During the 1970s and the early 1980s, a tremendous volume of U.S. direct investment capital flowed into Singapore. This inflow of U.S. capital financed the importation into Singapore of large amounts of American capital equipment for production facilities, leading to a perennial U.S. trade surplus. By the early 1980s, these factories began to come into production. Most of this investment was in the electronics/information technology industry and was used to manufacture intermediate goods and components for use in final products by the parent companies in the United States. However, as the capital equipment imports declined and the exports of these U.S. firms increased, the trade balance shifted into Singapore's favor in 1984 and has remained there since. Because of the significant presence of U.S. firms and the pattern of their exports back to their parent companies, the U.S.-Singapore trade relationship has shifted to the point where the United States now has a structural trade deficit. Ironically, the healthier the U.S. economy and the higher the capacity utilization of U.S. firms, the more imports they will need from their Singapore subsidiaries.

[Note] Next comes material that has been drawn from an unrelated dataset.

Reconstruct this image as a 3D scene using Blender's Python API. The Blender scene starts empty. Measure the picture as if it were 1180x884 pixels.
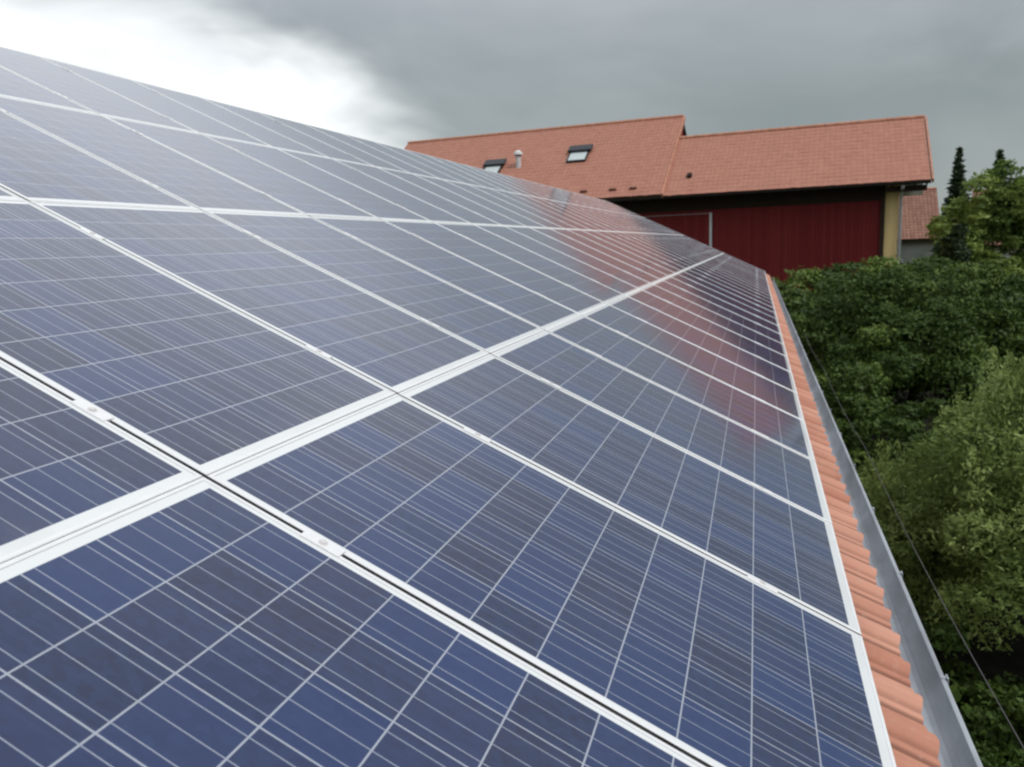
import bpy, math, random
import numpy as np
from mathutils import Matrix, Vector

rng = np.random.default_rng(7)
random.seed(7)
sc = bpy.context.scene
COL = sc.collection
R = math.radians

# ------------------------------------------------------------------ camera, sky, sun, exposure
cam = bpy.data.cameras.new('camera')
cam_o = bpy.data.objects.new('camera', cam)
COL.objects.link(cam_o)
Mc = np.array([[0.95668731, 0.01088306, -0.29091399],
               [0.28844764, -0.17046404, 0.94219954],
               [-0.03933636, -0.9853038, -0.16621998]])      # columns: image right, image down, forward
CW = np.array([-0.31906406, -1.44172228, 1.195298])
m = Matrix.Identity(4)
for r in range(3):
    m[r][0] = Mc[r, 0]; m[r][1] = -Mc[r, 1]; m[r][2] = -Mc[r, 2]; m[r][3] = CW[r]
cam_o.matrix_world = m
cam.sensor_width = 36
cam.lens = 36 * 919.92 / 1180
cam.clip_start = 0.05
cam.clip_end = 5000
sc.camera = cam_o
cam.dof.use_dof = True
cam.dof.focus_distance = 2.5
cam.dof.aperture_fstop = 6.3

SUN_EL, SUN_AZ = R(52), R(108)          # azimuth from +Y towards +X
sdir = Vector((math.sin(SUN_AZ) * math.cos(SUN_EL), math.cos(SUN_AZ) * math.cos(SUN_EL), math.sin(SUN_EL)))
world = bpy.data.worlds.new('World')
sc.world = world
world.use_nodes = True
wt = world.node_tree
wt.nodes.clear()


class NT:
    """tiny node-graph writer"""
    def __init__(self, tree): self.t = tree
    def n(self, typ, **kw):
        nd = self.t.nodes.new(typ)
        for k, v in kw.items(): setattr(nd, k, v)
        return nd
    def set(self, sock, v):
        if isinstance(v, bpy.types.NodeSocket): self.t.links.new(v, sock)
        elif v is not None: sock.default_value = v
    def math(self, op, a, b=None, c=None, clamp=False):
        nd = self.n('ShaderNodeMath', operation=op); nd.use_clamp = clamp
        for i, v in enumerate((a, b, c)): self.set(nd.inputs[i], v)
        return nd.outputs[0]
    def vmath(self, op, a, b=None):
        nd = self.n('ShaderNodeVectorMath', operation=op)
        self.set(nd.inputs[0], a); self.set(nd.inputs[1], b)
        return nd.outputs['Value'] if op in ('DOT_PRODUCT', 'LENGTH') else nd.outputs[0]
    def mix(self, f, a, b, blend='MIX'):
        nd = self.n('ShaderNodeMix', data_type='RGBA', blend_type=blend)
        self.set(nd.inputs[0], f); self.set(nd.inputs[6], a); self.set(nd.inputs[7], b)
        return nd.outputs[2]
    def sstep(self, x, lo, hi, a=0.0, b=1.0):
        nd = self.n('ShaderNodeMapRange', interpolation_type='SMOOTHSTEP')
        self.set(nd.inputs[0], x)
        for i, v in enumerate((lo, hi, a, b)): nd.inputs[i + 1].default_value = v
        return nd.outputs[0]
    def noise(self, vec, scale, detail=3, rough=.5, dist=0.0):
        nd = self.n('ShaderNodeTexNoise')
        self.set(nd.inputs['Vector'], vec)
        nd.inputs['Scale'].default_value = scale; nd.inputs['Detail'].default_value = detail
        nd.inputs['Roughness'].default_value = rough; nd.inputs['Distortion'].default_value = dist
        return nd.outputs['Fac']
    def sep(self, v):
        nd = self.n('ShaderNodeSeparateXYZ'); self.set(nd.inputs[0], v); return nd.outputs
    def comb(self, x, y, z):
        nd = self.n('ShaderNodeCombineXYZ')
        for i, v in enumerate((x, y, z)): self.set(nd.inputs[i], v)
        return nd.outputs[0]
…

Although Singapore is a relatively small economy, it is both the United States' 12th largest import source and its 12th largest export market in the East Asian and Pacific area. There are virtually no barriers to trade in goods, and very few to trade in services. Capital goods are imported duty-free, with only a few expectations. The island state is an excellent location for a regional marketing, warehousing, and distribution base. The primary marketing region consists of Indonesia, Malaysia, and Brunei, but many firms also cover Thailand, India, and the Philippines. An excellent transportation and communication infrastructure allows U.S. firms to expand their marketing region even further if desired. Singapore's recent success in getting the official cooperation and support from the Indonesian and Malaysian governments for its "Triangle of Growth" will further add to Singapore's attractiveness as a regional hub.